El pibe pone metódicamente las latas, se calza la caja de telgopor en los hombros y sale caminando despacio hacia el andén ocho por donde parte el tren que va a La Plata. Son la una del mediodía y se siente cansado y con hambre. El laburo de vendedor ambulante le consume enormemente el día; arranca a las 7 de la mañana y termina a las 7 de la tarde. No obstante, Gastón realiza religiosamente el trabajo por 30 pesos el medio día; el sólo quiere la plata para mantener sus vicios sin que los padres le den un céntimo, y asegura que las condiciones de la calle son duras para darse el lujo de abandonar empleos.
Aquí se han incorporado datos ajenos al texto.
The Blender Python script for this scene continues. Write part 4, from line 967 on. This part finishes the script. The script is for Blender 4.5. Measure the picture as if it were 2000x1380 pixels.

El pibe entra en el último vagón y comienza a relatar los productos que vende a la módica suma de un peso. Sigue lloviendo, y el piso del tren está repleto de charcos de agua. Gastón pasea por los pasillos sin descansar, hasta que el tren se detiene en Plátanos. Allí se sienta en un banco azul de chapa, y mira por la ventanilla a un grupo de pibes de su edad que se divierten jugando un picado de fútbol bajo el agua. Tiene ganas de estar pateando con ellos; saca un cigarrillo y piensa que faltan seis horas para las siete. El tren arranca, apaga el cigarrillo con el pie, se calza la conservadora en los hombros y arranca a desfilar por los vagones al grito de “sprite, coca, coca…a sólo un pesito las gaseosas”.